You can't always get what you want



I'll pick thick and fluffy pancakes over thin and dense ones any day of the week. Well except yesterday, I guess.

Before our laptop crashed and took my carefully constructed electronic cookbook with it, I had an amazing recipe for the seemingly impossible: a fluffy buckwheat pancake. Every time I've come across a new (to me) recipe since then, I've given it a go in the hopes of re-capturing that memory.

Yesterday's contestant was originally published in Gourmet back in 1993. Reading through the ingredients and directions, I had fairly low expectations. As it turns out, I was both right and wrong.
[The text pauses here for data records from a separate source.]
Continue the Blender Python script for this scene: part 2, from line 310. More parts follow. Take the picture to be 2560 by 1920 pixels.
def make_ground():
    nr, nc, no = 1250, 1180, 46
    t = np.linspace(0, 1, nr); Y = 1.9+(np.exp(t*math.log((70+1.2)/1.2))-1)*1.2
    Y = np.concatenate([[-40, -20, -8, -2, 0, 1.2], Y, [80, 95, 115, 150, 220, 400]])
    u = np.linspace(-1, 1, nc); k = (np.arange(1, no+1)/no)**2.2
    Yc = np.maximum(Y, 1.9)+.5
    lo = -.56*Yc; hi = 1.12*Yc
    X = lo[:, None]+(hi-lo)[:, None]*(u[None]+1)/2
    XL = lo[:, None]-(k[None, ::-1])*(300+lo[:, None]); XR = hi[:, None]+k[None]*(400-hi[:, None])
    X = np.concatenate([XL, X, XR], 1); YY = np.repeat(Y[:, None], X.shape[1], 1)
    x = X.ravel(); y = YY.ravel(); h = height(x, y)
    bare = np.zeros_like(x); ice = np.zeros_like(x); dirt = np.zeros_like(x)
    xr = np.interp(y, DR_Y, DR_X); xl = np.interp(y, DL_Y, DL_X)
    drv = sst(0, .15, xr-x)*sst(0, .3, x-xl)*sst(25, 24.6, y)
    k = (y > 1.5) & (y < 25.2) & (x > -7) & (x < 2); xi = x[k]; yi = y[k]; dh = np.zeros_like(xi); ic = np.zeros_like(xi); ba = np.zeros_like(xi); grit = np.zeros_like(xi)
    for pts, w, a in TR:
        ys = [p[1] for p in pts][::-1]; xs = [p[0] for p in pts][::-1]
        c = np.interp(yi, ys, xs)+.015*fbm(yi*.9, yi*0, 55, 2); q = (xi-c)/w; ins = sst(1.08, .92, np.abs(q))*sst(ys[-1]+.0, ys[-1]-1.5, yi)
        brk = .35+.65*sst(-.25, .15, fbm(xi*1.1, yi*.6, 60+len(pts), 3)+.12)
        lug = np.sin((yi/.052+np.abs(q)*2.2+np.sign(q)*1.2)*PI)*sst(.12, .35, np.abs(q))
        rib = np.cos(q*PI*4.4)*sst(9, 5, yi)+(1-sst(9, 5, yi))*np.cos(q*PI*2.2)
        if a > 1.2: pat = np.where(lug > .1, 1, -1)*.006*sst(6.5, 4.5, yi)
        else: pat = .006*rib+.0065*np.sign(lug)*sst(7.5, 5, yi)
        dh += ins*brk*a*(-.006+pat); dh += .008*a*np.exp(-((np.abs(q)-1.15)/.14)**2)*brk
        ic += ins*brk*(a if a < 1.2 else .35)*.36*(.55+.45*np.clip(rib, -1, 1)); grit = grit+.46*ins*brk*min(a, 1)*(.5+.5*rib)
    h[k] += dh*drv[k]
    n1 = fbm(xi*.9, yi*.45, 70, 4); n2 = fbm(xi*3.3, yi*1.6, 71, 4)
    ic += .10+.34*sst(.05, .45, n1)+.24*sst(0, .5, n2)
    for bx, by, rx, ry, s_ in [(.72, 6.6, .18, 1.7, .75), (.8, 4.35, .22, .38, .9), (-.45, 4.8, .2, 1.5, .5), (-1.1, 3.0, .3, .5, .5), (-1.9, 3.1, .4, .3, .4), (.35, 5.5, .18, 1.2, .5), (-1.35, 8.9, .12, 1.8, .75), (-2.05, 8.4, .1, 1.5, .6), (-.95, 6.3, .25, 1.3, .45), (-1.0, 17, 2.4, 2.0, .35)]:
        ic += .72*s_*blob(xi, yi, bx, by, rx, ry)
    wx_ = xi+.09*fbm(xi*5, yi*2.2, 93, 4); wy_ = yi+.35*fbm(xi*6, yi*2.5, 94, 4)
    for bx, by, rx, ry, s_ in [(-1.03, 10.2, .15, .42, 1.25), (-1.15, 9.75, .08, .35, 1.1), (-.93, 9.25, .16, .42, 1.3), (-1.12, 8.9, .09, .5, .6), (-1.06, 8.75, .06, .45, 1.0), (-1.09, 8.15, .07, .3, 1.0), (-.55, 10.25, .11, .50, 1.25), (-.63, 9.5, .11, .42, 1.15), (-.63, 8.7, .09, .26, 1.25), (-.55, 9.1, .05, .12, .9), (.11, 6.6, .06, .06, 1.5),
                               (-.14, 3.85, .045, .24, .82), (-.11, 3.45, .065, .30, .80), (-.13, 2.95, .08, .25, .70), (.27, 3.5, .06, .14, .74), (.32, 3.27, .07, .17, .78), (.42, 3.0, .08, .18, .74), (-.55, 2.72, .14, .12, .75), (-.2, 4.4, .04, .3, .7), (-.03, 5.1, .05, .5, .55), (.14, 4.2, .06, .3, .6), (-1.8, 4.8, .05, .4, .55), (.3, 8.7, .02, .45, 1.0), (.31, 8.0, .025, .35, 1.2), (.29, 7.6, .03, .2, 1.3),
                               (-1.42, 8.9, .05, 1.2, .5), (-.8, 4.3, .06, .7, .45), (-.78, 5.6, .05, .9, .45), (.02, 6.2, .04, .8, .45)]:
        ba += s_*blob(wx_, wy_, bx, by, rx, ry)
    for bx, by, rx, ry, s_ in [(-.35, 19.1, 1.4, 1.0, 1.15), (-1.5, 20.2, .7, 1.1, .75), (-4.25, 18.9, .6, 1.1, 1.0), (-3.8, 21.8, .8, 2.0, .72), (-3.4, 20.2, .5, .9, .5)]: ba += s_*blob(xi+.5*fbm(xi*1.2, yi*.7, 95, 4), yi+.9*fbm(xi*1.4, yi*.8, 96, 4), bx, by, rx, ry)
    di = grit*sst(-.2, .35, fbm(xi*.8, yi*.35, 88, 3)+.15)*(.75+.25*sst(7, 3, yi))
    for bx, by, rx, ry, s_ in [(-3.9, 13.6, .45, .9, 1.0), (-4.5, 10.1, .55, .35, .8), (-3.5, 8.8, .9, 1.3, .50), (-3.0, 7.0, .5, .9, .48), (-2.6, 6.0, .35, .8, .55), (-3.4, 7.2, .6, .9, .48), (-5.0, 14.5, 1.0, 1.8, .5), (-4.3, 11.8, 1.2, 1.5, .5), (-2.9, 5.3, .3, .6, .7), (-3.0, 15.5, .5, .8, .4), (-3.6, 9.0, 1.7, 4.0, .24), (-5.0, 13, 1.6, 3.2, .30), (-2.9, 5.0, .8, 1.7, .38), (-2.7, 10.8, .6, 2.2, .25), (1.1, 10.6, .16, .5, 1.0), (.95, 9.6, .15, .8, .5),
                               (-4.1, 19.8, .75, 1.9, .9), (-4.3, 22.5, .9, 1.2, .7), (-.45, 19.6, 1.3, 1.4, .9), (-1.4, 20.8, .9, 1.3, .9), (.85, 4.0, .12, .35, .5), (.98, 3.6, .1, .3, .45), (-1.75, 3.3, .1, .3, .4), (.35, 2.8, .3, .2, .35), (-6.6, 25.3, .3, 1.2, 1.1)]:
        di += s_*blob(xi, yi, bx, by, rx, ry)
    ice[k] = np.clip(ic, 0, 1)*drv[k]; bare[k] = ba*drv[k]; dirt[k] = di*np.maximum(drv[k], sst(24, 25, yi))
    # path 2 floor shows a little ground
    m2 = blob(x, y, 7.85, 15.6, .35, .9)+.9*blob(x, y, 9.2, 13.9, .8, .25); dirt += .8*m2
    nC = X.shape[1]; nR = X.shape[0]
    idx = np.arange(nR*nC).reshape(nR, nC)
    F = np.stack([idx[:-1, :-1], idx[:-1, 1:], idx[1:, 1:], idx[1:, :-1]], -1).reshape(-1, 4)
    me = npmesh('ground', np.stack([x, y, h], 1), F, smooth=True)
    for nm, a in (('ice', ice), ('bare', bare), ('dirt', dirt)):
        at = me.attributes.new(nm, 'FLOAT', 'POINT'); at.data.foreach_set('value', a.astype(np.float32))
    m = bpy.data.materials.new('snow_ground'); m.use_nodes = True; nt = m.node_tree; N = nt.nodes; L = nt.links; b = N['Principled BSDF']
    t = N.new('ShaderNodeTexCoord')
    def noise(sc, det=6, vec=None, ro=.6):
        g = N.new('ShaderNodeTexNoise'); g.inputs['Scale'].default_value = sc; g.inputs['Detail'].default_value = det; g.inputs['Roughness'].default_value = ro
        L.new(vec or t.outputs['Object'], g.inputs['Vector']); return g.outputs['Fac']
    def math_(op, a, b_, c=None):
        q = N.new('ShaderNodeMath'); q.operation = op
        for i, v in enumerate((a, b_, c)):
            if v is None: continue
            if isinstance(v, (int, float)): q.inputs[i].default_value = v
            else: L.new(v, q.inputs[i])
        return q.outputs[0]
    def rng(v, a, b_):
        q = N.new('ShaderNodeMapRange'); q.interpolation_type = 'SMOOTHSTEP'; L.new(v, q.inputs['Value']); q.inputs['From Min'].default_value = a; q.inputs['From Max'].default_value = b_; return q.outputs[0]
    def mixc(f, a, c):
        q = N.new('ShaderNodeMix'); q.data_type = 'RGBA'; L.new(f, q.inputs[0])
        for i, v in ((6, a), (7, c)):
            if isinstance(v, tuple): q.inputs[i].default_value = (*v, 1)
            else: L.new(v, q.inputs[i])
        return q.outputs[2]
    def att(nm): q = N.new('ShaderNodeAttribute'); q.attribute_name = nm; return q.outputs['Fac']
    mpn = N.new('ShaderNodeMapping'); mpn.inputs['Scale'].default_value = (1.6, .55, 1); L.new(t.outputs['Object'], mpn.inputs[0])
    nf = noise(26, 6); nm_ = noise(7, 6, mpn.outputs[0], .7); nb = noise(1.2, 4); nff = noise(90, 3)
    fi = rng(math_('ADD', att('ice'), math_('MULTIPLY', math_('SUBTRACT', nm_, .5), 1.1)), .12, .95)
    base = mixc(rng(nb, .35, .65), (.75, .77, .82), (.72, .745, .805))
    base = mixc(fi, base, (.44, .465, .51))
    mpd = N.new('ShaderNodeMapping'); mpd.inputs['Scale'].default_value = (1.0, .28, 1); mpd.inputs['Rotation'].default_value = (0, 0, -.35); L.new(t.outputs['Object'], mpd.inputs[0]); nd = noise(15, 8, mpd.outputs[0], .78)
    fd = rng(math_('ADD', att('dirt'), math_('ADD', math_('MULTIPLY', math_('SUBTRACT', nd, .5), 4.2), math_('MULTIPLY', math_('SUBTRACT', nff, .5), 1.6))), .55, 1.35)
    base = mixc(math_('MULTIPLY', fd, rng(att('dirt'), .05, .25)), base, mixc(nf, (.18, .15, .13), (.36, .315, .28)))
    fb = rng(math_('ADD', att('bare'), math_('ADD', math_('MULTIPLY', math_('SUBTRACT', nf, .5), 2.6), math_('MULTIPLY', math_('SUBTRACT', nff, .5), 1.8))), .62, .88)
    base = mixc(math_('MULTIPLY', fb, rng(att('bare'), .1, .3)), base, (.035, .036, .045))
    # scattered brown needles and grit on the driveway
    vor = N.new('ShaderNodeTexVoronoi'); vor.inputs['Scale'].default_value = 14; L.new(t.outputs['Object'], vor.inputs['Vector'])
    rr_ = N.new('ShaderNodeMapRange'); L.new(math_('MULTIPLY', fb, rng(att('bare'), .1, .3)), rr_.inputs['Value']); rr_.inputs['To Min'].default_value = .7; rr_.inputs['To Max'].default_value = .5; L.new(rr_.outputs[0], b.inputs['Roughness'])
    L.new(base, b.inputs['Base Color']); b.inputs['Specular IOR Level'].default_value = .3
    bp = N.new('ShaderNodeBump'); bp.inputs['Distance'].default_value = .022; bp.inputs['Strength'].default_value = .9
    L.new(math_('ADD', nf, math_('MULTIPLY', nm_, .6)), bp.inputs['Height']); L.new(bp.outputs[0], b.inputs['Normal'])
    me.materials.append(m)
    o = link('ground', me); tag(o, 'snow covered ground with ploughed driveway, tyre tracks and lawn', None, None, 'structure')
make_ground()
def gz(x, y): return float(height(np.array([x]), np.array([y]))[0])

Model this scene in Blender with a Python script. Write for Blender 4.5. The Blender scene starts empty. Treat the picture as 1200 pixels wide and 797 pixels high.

Right in that, no, it's not the fluffy buckwheat pancake of my past.
Wrong in that it's something entirely different and equally delicious.

The batter's thin, which means even the shakiest and slowest of hands can come away with perfect circles. The pancakes are slender with a nutty interior and crispy, buttery edges—the perfect vehicle for your Grade A maple syrup or Roger's Golden.

Cue the music.



Buckwheat Pancakes

1/4 cup buckwheat flour
1/4 cup all-purpose flour
1 teaspoon baking powder
1 tablespoon brown sugar
1/4 teaspoon salt
2 tablespoons cold butter, cut into bits
1 egg
1/2 cup milk

In a medium bowl, whisk the flours, baking powder, brown sugar and salt. Use a pastry blender or your fingers to work the cold butter into the dry ingredients. In a small bowl, whisk the egg and milk. Add the wet ingredients to the dry ingredients and stir until relatively smooth. Let the batter sit and thicken for 5-10 minutes while you heat your pan.

Cook the pancakes on a lightly buttered cast iron skillet over medium heat. You'll know to flip them when bubbles begin to form on the exposed side.

Source: Adapted from Blueberry Buckwheat Pancakes at Epicurious.com, originally published in Gourmet, July 1993.

Notes: Not ready to break out my frozen stash of blueberries just yet, I skipped them this time around. I also cut the recipe in half, which made for a nice breakfast for two.